Оба эпизода, с Куромшей и Балабаном, сильно напоминают о современной русской комедии. Это видно как с точки зрения выбора характеров или типов, так и в их фарсово-гротескном комизме ситуаций и в намеке на происхождение одного из комедиантов. Множатся явные нелепости: балбес Балабан принимает большой кисет за волынку, поперхивается табаком, в ужасе ударяется головой о зеркало, опрокидывает чернильницу и ему приходится просить обрить свою израненную, мокрую голову. Затем он влюбляется в воспитанницу домохозяина, неуклюже ухаживает за ней и в конце концов, его, как говорят, бьют соседи. Эти напасти, обрушивавшиеся одна на другую, ориентированные на крайний комизм ситуации и сводящиеся к сцене избиения, подобны сценам с шутами, паяцами и балбесами старых комических пьес, фарсов и интермедий. С начала своего официального существования эти сцены знает и русский театр.

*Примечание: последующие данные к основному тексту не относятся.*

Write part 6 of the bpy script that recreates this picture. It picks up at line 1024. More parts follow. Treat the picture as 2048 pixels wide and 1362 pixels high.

Такая интермедия имеется уже в предполагаемой старейшей русской пьесе, «Артаксерксе» московского немецкого священника Грегори (1762)[363]. Здесь она называется «интерлюдией» и состоит из четырёх частей, которые после первого, третьего, пятого и седьмого акта вводятся в библейское действие в качестве совершенно самостоятельных комических интерлюдий. К сожалению, как и в большинстве таких интерлюдий, текст не сохранился, так как выполнение указанных тем оставалось задачей импровизации, осуществлявшейся актерами. Но уже латинские названия четырёх сцен «Mops et Elena amorosi», «Sibi imminent», «Semet percutient» и «Mops strangulat Muischelovum» показывают, что влюбленность и побои играли в интермедии важную роль[364]. Об образе «мопса» едва ли можно что-то сказать, основываясь на тексте, но тезка этого «мопса» в «Jesus duodecennis» вунсторфского каноника Иоахима Лезеберга (1610 г.) был, во всяком случае, деревенским простаком[365]. Так созвучия с образом деревенского простака Балабана обнаруживаются как в поведении (влюбленность, побои и т. д.), так и в самом типе. Но образ простофили не ограничивается этим примером «мопса» в дошедших от прошлого русских интермедиях. Упомянутый священник Грегори перенимает в своей единственной светской пьесе, «Маленькой комедии о Баязете и Тамерлане», оба образа интермедий, «соленую рыбу» и «балбеса», пользовавшихся большой популярностью уже при выступлениях в Германии так называемых «английских комедиантов». Обозначение типа «Tӧlpel» (тёльпель – болван. – Прим. пер.) при этом прямо воспринимается на русском языке как имя собственное «Тельпель». Обе эти фигуры становятся главными носителями комического начала внутри псевдоисторического действия. Так как пьеса Грегори была в 1742 г. снова поставлена в Москве, то и образ «простофили» также ещё в середине XVIII в. прошёл по русской сцене[366]. Намерение сконструировать непосредственную связь между этим простофилей интермедий и балбесом Балабаном было бы ошибочно, ведь уже в интермедиях речь идёт о нечетко обрисованной фигуре, воплощение которой предоставлено актерской импровизации. Но в качестве типа Балабан продолжает внутри романа традицию интермедий.